Jonathan Wilson has an amusing article on data and football, and how many data-oriented managers in football have also been incredibly superstitious.
This is in response to BT Sport’s (one of the UK broadcasters of the Premier League) announcement of it’s “Unscripted” promotion where “some of the world’s foremost experts in both sports and artificial intelligence to produce a groundbreaking prophecy of the forthcoming season”.
Wilson writes:
I was reminded also of the 1982 film adaptation of Agatha Christie’s 1939 novel Murder is Easy in which a computer scientist played by Bill Bixby enters the details of the case into a programme he has coded to give the name of the murderer. As it turns out, the programmer knows this is nonsense and is merely trying to gauge the reaction of the heroine, played by Lesley-Anne Down, when her name flashes on the screen.

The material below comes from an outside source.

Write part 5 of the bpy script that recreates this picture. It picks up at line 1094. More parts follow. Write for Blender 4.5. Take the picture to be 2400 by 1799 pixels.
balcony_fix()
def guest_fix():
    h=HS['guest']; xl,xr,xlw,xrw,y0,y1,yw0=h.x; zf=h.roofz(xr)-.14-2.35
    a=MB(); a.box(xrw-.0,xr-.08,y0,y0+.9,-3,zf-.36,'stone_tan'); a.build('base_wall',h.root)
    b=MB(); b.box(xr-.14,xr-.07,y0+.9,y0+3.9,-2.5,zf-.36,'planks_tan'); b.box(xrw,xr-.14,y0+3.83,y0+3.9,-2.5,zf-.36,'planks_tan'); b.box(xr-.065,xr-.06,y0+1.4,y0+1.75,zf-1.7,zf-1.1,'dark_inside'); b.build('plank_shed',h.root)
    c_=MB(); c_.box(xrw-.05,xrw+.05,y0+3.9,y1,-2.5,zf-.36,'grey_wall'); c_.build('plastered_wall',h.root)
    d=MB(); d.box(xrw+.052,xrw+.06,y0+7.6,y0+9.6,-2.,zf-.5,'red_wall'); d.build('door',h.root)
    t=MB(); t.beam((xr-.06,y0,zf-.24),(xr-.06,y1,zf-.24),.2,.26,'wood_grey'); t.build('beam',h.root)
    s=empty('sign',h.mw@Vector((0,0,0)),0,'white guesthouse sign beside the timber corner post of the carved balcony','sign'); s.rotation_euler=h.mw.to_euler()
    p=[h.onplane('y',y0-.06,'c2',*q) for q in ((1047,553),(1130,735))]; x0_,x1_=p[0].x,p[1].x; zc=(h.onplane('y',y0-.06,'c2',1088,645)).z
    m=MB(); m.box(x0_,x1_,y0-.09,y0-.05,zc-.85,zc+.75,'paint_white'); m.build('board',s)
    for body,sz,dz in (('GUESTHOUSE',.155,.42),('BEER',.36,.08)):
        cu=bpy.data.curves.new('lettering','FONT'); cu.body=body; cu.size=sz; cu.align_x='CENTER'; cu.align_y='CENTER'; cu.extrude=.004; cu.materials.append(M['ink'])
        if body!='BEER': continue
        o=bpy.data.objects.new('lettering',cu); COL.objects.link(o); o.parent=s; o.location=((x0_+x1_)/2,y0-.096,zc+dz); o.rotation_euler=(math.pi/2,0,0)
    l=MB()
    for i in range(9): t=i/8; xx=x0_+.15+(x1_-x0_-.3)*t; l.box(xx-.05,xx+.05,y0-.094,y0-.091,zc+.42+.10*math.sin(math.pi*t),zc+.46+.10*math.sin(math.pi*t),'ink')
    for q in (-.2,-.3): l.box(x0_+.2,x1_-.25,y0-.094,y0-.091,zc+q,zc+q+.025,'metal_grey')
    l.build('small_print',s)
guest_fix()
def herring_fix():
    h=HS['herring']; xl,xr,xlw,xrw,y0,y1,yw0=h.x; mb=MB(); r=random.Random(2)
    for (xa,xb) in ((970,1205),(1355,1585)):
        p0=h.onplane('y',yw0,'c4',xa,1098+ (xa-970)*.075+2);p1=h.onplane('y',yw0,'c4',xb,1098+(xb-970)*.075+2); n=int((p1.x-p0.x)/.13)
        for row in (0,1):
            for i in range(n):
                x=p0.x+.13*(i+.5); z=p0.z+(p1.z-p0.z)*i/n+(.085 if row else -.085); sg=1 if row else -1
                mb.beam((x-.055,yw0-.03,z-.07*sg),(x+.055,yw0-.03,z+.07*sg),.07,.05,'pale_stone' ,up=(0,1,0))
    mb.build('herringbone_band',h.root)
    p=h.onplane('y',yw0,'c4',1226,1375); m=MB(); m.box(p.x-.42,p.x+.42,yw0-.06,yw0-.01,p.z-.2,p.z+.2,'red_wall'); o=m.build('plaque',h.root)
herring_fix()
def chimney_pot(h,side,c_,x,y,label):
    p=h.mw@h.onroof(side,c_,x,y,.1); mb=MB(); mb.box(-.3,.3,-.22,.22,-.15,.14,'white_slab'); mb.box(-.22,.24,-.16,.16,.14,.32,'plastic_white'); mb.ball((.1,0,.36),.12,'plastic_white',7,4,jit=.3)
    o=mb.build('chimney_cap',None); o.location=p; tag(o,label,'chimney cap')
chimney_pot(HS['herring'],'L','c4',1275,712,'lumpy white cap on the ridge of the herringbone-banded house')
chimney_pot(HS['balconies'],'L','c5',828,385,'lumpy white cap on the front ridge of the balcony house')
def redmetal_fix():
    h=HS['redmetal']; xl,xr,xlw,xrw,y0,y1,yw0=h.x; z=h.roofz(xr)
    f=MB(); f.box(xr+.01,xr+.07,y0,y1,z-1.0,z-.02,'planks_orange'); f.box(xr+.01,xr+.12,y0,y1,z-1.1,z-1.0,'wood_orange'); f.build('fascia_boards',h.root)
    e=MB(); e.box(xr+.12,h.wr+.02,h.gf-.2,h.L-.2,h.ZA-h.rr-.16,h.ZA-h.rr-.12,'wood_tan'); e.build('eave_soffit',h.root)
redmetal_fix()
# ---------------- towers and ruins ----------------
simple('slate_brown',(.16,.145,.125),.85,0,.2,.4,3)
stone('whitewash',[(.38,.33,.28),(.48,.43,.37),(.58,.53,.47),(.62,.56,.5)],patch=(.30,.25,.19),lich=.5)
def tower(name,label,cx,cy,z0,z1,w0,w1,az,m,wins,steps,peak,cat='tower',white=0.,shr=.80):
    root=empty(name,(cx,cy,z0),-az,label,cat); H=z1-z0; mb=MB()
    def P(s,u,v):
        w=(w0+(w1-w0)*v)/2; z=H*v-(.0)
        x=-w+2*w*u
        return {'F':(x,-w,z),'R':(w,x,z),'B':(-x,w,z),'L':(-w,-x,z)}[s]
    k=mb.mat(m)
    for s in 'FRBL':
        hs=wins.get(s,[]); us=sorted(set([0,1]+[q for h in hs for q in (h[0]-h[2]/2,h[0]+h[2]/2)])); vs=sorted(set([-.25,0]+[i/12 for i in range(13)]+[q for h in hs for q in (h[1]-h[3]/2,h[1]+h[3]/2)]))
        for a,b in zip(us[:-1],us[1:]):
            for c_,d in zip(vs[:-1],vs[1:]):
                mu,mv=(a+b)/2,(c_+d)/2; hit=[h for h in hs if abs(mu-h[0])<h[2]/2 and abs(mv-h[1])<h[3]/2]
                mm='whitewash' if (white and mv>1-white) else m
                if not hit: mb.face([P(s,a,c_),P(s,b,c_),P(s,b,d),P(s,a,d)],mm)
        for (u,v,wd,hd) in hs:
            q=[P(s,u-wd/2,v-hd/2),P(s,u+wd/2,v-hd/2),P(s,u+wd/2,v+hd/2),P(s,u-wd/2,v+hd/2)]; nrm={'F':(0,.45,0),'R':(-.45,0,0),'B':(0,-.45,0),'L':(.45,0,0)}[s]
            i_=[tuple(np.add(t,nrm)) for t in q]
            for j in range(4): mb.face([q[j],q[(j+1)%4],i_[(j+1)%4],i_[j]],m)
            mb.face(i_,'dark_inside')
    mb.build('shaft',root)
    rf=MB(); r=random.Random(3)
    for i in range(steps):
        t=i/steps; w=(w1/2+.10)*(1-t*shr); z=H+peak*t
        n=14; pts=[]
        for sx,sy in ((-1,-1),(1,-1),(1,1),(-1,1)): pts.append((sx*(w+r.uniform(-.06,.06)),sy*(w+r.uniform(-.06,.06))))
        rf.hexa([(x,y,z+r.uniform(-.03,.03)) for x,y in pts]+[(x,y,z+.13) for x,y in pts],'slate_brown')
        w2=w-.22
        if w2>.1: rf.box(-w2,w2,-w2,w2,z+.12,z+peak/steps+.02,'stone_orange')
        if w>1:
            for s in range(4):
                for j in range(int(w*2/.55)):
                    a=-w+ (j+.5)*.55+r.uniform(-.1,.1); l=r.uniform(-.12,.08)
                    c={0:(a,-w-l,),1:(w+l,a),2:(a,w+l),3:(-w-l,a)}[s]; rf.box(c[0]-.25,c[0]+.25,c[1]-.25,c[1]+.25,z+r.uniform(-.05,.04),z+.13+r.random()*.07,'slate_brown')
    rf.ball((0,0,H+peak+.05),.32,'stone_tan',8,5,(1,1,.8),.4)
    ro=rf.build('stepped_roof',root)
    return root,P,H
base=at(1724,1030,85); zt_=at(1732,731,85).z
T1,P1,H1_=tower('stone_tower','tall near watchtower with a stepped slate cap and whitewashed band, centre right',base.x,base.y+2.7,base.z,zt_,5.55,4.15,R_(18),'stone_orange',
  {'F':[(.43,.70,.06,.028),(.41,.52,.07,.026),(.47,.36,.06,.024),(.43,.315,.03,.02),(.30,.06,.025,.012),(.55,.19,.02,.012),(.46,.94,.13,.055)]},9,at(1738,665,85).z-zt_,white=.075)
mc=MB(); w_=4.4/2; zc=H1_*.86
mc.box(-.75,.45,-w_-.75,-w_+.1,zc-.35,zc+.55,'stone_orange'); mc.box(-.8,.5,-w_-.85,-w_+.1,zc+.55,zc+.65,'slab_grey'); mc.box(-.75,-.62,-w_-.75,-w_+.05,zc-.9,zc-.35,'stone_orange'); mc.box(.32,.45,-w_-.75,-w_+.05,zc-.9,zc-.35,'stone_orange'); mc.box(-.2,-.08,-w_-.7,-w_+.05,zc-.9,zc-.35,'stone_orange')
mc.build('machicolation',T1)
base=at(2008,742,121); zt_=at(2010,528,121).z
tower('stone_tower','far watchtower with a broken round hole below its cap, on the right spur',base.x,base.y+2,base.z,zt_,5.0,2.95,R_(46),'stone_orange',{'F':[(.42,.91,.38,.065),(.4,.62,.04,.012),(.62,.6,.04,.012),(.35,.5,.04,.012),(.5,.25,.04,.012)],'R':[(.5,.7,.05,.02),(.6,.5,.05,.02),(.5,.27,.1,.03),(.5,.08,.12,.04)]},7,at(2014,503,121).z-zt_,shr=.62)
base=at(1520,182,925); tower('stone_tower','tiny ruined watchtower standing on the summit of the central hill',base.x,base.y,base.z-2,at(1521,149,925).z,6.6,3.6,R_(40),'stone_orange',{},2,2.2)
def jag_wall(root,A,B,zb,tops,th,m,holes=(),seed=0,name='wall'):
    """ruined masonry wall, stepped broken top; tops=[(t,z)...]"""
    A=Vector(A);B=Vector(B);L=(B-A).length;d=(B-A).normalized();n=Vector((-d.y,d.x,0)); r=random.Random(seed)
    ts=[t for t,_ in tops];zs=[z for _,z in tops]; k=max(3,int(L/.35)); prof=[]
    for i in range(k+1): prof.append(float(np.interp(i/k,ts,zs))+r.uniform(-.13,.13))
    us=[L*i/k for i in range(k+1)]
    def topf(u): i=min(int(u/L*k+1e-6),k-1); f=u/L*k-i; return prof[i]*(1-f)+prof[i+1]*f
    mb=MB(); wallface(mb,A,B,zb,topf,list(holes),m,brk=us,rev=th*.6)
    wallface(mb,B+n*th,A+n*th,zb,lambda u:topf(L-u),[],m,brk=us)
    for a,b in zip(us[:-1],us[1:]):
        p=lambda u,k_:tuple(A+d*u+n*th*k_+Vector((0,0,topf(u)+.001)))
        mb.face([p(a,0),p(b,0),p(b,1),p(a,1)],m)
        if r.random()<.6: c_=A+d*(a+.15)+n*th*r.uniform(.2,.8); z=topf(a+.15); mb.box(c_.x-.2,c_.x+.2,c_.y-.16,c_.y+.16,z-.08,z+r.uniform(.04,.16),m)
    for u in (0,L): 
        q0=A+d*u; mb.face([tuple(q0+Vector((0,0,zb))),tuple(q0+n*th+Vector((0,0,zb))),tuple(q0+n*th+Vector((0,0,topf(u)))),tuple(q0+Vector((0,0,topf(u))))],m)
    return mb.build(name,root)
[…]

But this, of course, is not what data-based analysis is for. Its predictive element deals in probability not prophecy. It is not possessed of some oracular genius. (That said, it is an intriguing metaphysical question: what if you had all the data, not just ability and fitness, but every detail of players’ diet, relationships and mental state, the angle of blades of grass on the pitch, an assessment of how the breathing of fans affected air flow in the stadium … would the game’s course then be inevitable?)
This reminded me of my own piece that I wrote last year about how data science “is simply the new astrology“.